▸ WHAT THE EXERCISE ASKS:
Reproduce the listing below character for character; drop every image.

▸ COLLECTED DATA:

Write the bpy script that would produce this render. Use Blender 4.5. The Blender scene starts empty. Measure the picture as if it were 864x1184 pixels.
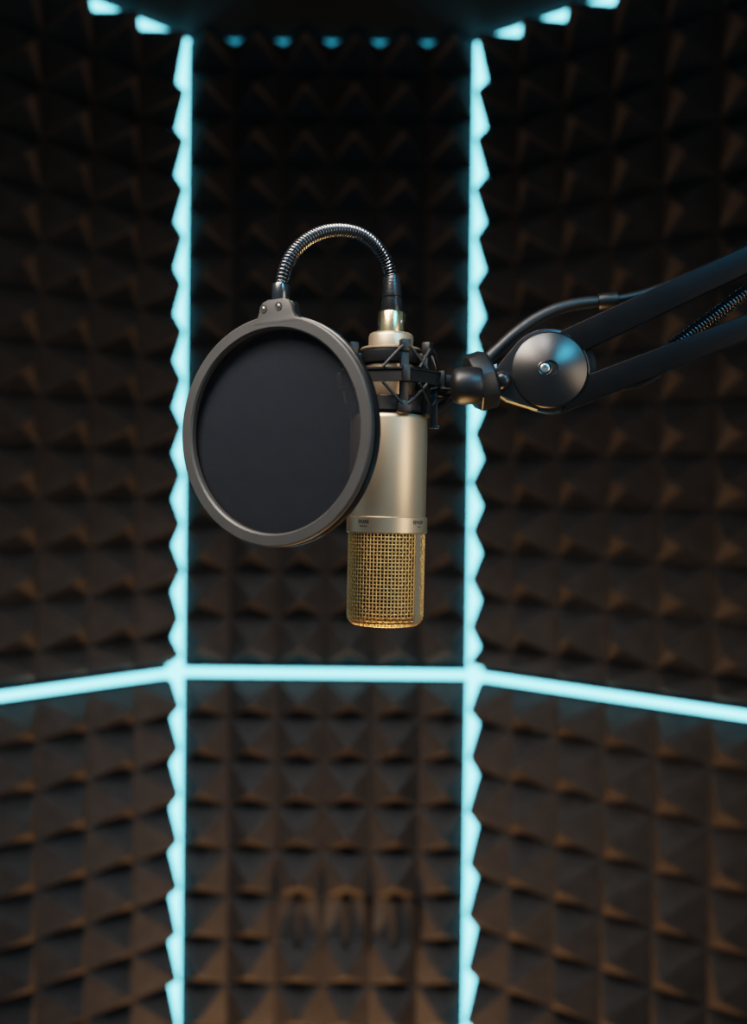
import bpy, bmesh, math, random
from mathutils import Vector, Matrix
random.seed(4)
C = bpy.context.scene.collection
PI = math.pi
FPX = 1230.0                       # focal length in pixels of the 864x1184 frame
CX, CY = 432.0, 592.0

# ------------------------------------------------------------------ camera
cam_d = bpy.data.cameras.new('camera'); cam = bpy.data.objects.new('camera', cam_d); C.objects.link(cam)
cam_d.sensor_fit = 'AUTO'; cam_d.sensor_width = 36.0; cam_d.lens = FPX * 36.0 / 1184.0
cam_d.clip_start = 0.01
CAM = Matrix.Translation((0, 0, 1.35)) @ Matrix.Rotation(math.radians(90 - 0.8), 4, 'X') @ Matrix.Rotation(math.radians(0.65), 4, 'Z')
cam.matrix_world = CAM
cam_d.dof.use_dof = True
cam_d.dof.focus_distance = 0.70
cam_d.dof.aperture_fstop = 3.5
bpy.context.scene.camera = cam

def W(u, v, d):                    # the point seen at pixel (u, v), d metres in front of the camera
    return CAM @ Vector(((u - CX) / FPX * d, -(v - CY) / FPX * d, -d))
def ray_y(u, v, y):                # where the ray through (u, v) meets the plane Y = y
    o = CAM.translation; p = W(u, v, 1.0) - o
    return o + p * (y / p.y)
AX = CAM.to_3x3()
def frame(u, v, d):                # local frame there: x right, y away, z up
    m = Matrix((AX.col[0], -AX.col[2], AX.col[1])).transposed().to_4x4()
    m.translation = W(u, v, d)
    return m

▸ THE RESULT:
Write the bpy script that would produce this render. Use Blender 4.5. The Blender scene starts empty. Measure the picture as if it were 864x1184 pixels.
import bpy, bmesh, math, random
from mathutils import Vector, Matrix
random.seed(4)
C = bpy.context.scene.collection
PI = math.pi
FPX = 1230.0                       # focal length in pixels of the 864x1184 frame
CX, CY = 432.0, 592.0

# ------------------------------------------------------------------ camera
cam_d = bpy.data.cameras.new('camera'); cam = bpy.data.objects.new('camera', cam_d); C.objects.link(cam)
cam_d.sensor_fit = 'AUTO'; cam_d.sensor_width = 36.0; cam_d.lens = FPX * 36.0 / 1184.0
cam_d.clip_start = 0.01
CAM = Matrix.Translation((0, 0, 1.35)) @ Matrix.Rotation(math.radians(90 - 0.8), 4, 'X') @ Matrix.Rotation(math.radians(0.65), 4, 'Z')
cam.matrix_world = CAM
cam_d.dof.use_dof = True
cam_d.dof.focus_distance = 0.70
cam_d.dof.aperture_fstop = 3.5
bpy.context.scene.camera = cam

def W(u, v, d):                    # the point seen at pixel (u, v), d metres in front of the camera
    return CAM @ Vector(((u - CX) / FPX * d, -(v - CY) / FPX * d, -d))
def ray_y(u, v, y):                # where the ray through (u, v) meets the plane Y = y
    o = CAM.translation; p = W(u, v, 1.0) - o
    return o + p * (y / p.y)
AX = CAM.to_3x3()
def frame(u, v, d):                # local frame there: x right, y away, z up
    m = Matrix((AX.col[0], -AX.col[2], AX.col[1])).transposed().to_4x4()
    m.translation = W(u, v, d)
    return m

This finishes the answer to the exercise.